Alan McKinnon <alan.mckin...@gmail.com> writes:

> On 27/09/2015 21:17, lee wrote:
>
>
>
> [big snip]
>
>>> Seems to me you are thinking like a human (because you are one) and not
>>> > seeing portage's limits. Portage has no idea what would solve the issue
>>> > so can't give any recommendations worth a damn. The best it can do is
>>> > print some hardcoded logic that looks like it might apply.
>> According to that, the human is even less able to figure out what might
>> solve the problem than portage is: The human doesn't know anything about
>> the huge number of dependencies involved, and even if they did, it would
>> take them really really long to go through all of them to figure out
>> anything at all.  Now if they do it right, the human would come to the
>> same conclusion as portage, provided that portage does it right.
>> 
>
> [big snip]
>
> Fellow, I'm done with you, really.
>
> You hold onto your issues with portage like they were some treasured
> memory of a long-since departed loved one, while all the time apparently
> ignoring the correct valid solutions offeered by kind folks on this list.
>
> Let it go.
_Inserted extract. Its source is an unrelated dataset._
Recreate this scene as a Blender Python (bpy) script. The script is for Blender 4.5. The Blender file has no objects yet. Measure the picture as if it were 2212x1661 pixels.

The devs know about portage output. I don't see you
> submitting patches though.

You ran out of arguments and remain at insisting that the problem is
known and cannot be fixed because it's too complicated while rejecting
suggestions but asking for patches.  So I have no reason to think that
patches would be any more welcome than suggestions, and now even if you
came up with some pointer what to look at (since emerge, for example, is
a wrapper script from which I couldn't see where to start), I wouldn't
waste my time with it.  Congratulations.


-- 
Again we must be afraid of speaking of daemons for fear that daemons
might swallow us.  Finally, this fear has become reasonable.